» TASK OBJECTIVE
Identify the lines holding "Blender" and copy them.

Extracted records:
....................
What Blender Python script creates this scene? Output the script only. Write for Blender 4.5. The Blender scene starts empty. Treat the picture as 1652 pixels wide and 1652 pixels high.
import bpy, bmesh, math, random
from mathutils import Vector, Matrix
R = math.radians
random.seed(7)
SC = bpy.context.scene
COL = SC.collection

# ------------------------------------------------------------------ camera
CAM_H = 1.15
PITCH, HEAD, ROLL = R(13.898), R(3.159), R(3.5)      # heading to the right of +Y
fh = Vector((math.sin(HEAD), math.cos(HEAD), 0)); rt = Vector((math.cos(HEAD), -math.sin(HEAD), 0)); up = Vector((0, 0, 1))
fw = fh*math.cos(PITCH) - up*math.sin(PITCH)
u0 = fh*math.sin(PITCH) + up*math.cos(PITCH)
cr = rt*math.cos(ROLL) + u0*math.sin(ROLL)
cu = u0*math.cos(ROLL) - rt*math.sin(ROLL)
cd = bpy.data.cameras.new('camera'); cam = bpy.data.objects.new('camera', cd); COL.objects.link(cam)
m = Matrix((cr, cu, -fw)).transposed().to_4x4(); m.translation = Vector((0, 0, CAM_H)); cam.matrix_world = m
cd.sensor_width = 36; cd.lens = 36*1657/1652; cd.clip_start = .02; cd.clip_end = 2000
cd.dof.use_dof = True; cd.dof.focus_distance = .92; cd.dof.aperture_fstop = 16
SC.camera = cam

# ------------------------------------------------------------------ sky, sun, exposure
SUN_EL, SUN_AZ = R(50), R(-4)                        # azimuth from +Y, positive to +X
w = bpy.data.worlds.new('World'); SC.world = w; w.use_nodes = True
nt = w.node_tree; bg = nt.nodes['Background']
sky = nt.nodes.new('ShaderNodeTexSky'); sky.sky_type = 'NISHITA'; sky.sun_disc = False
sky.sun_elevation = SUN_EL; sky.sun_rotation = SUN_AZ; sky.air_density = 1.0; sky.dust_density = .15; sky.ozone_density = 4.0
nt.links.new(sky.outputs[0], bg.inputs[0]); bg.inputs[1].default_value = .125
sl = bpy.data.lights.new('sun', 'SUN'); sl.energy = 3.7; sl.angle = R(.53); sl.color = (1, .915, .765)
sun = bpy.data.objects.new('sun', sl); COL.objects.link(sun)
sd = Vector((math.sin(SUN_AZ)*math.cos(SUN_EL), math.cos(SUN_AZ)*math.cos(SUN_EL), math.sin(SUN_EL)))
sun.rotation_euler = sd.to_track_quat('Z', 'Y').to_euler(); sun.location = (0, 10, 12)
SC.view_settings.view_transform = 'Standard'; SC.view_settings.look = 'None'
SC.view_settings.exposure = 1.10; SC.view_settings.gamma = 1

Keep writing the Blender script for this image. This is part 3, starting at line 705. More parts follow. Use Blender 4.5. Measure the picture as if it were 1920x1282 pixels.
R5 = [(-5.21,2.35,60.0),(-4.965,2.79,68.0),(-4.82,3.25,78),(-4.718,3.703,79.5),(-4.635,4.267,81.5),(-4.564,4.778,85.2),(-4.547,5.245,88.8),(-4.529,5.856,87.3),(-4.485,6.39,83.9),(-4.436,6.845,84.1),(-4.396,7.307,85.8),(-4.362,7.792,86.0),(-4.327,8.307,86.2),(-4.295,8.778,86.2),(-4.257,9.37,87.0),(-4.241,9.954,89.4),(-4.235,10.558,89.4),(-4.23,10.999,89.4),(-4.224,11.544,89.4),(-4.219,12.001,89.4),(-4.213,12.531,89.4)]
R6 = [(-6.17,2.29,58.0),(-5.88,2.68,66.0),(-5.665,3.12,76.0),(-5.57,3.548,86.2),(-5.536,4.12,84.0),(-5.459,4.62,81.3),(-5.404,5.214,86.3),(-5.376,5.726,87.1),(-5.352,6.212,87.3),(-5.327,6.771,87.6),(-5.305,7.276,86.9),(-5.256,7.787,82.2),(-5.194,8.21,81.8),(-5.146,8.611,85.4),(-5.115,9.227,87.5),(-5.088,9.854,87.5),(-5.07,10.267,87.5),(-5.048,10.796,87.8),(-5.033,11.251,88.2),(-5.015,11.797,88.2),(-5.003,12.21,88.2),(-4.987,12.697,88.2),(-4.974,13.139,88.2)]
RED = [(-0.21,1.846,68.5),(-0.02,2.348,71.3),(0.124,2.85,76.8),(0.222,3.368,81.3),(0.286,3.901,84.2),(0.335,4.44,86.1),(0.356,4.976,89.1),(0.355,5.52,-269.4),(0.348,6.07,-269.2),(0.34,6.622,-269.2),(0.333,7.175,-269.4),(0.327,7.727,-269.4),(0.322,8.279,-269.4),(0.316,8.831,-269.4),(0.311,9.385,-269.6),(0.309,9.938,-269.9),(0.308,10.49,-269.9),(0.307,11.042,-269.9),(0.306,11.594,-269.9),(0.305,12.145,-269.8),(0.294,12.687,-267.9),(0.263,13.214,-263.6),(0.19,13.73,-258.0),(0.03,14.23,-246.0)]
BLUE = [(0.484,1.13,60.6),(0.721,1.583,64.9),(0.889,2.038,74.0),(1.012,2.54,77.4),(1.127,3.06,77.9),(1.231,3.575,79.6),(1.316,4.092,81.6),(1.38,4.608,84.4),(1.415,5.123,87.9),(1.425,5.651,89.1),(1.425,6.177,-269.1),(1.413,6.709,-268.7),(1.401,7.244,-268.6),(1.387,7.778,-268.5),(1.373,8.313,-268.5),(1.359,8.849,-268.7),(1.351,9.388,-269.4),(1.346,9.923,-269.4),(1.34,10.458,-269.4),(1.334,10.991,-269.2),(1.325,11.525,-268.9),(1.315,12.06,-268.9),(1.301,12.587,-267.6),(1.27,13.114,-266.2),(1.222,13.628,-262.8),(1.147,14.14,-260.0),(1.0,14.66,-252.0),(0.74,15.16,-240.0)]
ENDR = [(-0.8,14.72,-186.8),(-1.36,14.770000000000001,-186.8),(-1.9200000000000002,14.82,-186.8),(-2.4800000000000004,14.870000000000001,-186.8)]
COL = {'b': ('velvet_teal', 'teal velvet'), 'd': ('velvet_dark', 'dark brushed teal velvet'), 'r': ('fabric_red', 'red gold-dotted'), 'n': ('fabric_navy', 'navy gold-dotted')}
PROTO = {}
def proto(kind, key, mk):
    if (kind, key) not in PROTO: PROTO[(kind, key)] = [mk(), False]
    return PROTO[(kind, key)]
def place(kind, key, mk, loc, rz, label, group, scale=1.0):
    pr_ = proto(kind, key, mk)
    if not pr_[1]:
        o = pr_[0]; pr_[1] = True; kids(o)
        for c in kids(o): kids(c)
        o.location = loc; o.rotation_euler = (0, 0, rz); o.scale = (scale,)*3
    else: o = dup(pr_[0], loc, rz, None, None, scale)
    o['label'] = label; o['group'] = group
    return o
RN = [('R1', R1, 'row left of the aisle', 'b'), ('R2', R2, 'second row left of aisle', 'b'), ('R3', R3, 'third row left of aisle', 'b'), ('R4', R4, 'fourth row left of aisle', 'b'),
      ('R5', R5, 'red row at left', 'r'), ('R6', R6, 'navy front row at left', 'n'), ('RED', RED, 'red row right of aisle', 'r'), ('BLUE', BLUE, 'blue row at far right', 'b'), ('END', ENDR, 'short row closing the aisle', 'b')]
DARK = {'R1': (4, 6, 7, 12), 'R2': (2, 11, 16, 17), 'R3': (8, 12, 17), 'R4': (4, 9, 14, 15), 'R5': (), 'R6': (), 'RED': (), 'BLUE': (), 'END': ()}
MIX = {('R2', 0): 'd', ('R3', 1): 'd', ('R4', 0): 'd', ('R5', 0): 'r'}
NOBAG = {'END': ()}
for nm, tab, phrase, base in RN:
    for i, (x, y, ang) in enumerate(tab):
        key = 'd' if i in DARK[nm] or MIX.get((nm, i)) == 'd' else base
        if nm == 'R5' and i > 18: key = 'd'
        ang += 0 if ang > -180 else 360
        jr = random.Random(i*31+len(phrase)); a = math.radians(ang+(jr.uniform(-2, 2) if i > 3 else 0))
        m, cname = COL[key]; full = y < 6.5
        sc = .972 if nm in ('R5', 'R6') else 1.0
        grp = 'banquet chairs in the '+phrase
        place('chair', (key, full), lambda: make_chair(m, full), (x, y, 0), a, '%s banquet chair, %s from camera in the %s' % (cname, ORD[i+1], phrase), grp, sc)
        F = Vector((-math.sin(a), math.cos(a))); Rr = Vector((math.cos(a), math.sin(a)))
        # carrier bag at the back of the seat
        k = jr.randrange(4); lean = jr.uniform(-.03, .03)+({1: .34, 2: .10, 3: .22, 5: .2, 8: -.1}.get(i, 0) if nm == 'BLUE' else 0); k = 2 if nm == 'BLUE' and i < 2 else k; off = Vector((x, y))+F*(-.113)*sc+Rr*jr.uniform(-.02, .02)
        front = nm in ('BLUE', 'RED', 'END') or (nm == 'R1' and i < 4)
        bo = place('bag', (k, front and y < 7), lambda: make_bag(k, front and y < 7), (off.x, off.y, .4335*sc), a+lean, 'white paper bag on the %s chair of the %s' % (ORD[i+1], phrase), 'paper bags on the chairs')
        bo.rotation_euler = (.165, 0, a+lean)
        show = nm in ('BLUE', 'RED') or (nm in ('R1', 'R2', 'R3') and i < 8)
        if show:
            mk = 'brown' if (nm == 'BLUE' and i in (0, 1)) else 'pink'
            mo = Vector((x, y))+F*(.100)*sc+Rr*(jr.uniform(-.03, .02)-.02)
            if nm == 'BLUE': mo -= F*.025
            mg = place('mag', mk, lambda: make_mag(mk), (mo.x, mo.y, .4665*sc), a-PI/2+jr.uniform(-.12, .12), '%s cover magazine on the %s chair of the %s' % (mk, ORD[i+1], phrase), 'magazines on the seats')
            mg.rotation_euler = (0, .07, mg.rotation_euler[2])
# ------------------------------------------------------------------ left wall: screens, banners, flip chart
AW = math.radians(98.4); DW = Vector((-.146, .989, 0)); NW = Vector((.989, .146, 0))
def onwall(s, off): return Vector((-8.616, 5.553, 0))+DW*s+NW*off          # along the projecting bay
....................
» ANSWER TO THIS TASK
What Blender Python script creates this scene? Output the script only. Write for Blender 4.5. The Blender scene starts empty. Treat the picture as 1652 pixels wide and 1652 pixels high.
Keep writing the Blender script for this image. This is part 3, starting at line 705. More parts follow. Use Blender 4.5. Measure the picture as if it were 1920x1282 pixels.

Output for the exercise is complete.